Greene is usually sparing, and often can’t be bothered with dialogue tags—you have too high an opinion of my intellect, Graham Greene, please just tell me who is talking—but on special occasions, he reveals himself gymnastically adept with a long sentence:
A screech owl cried over the dark flat fields; their dimmed headlights just touched the near hedge and penetrated no farther into the wide region of the night: it was like the coloured fringe along the unexplored spaces of a map. Over there among the unknown tribes a woman was giving birth, rats were nosing among sacks of meal, an old man was dying, two people were seeing each other for the first time by the light of a lamp; everything in that darkness was of such deep importance that their errand could not equal it—this violent superficial chase, this cardboard adventure hurtling at seventy miles an hour along the edge of the profound natural common experiences of men. Rowe felt a longing to get back into that world: into the world of homes and children and quiet love and the ordinary unspecified fears and anxieties the neighbour shared; he carried the thought of Anna like a concealed letter promising just that: the longing was like the first stirring of maturity when the rare experience suddenly ceases to be desirable.
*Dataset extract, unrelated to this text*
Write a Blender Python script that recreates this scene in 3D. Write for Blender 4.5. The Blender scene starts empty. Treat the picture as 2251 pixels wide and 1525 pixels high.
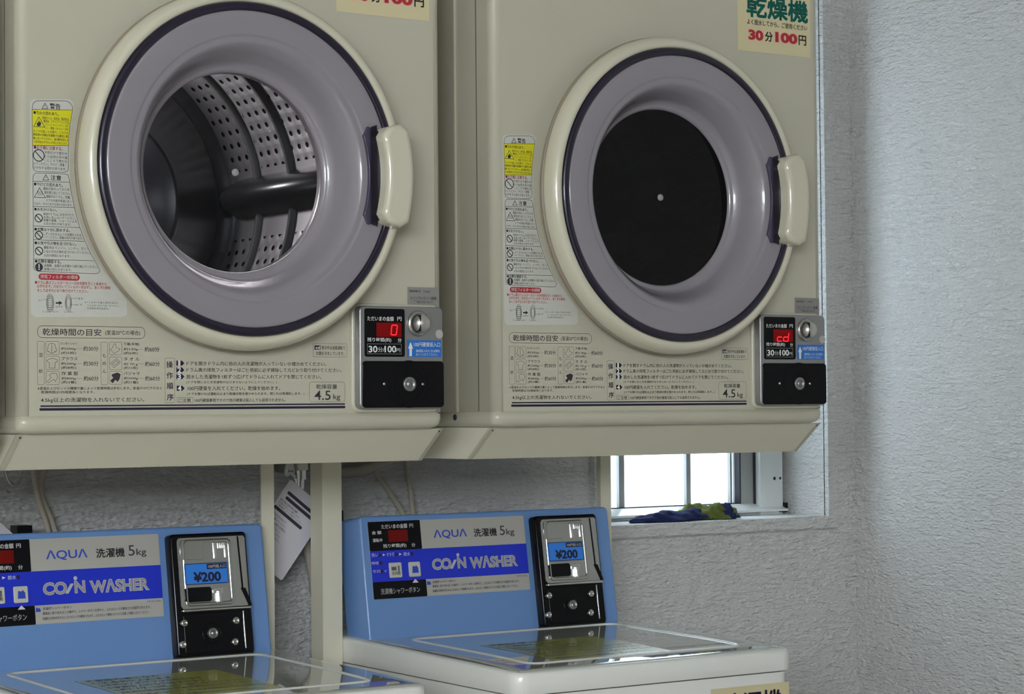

Okay, first of all, the hedges. I have only ever been a passenger in England because I am a lily-livered American who doesn’t even like to drive in places that were built for cars, like my own fascist nightmare home country. Can you imagine driving between two enormous, devouring English hedges at seventy miles per hour with your headlights dimmed because it’s 1941 and the Nazis are bombing everything they can see? I too would long for “ordinary unspecified fears,” Jesus fucking Christ. Also, how did they hear the screech owl over the motor?
Just kidding, I don’t care how, it’s too beautiful not to include. What a feat of a paragraph this is, juxtaposing a distinctly undesirable rare experience against the power and beauty of the ordinary.
That's all for this time. I will be back in your inbox on May 18!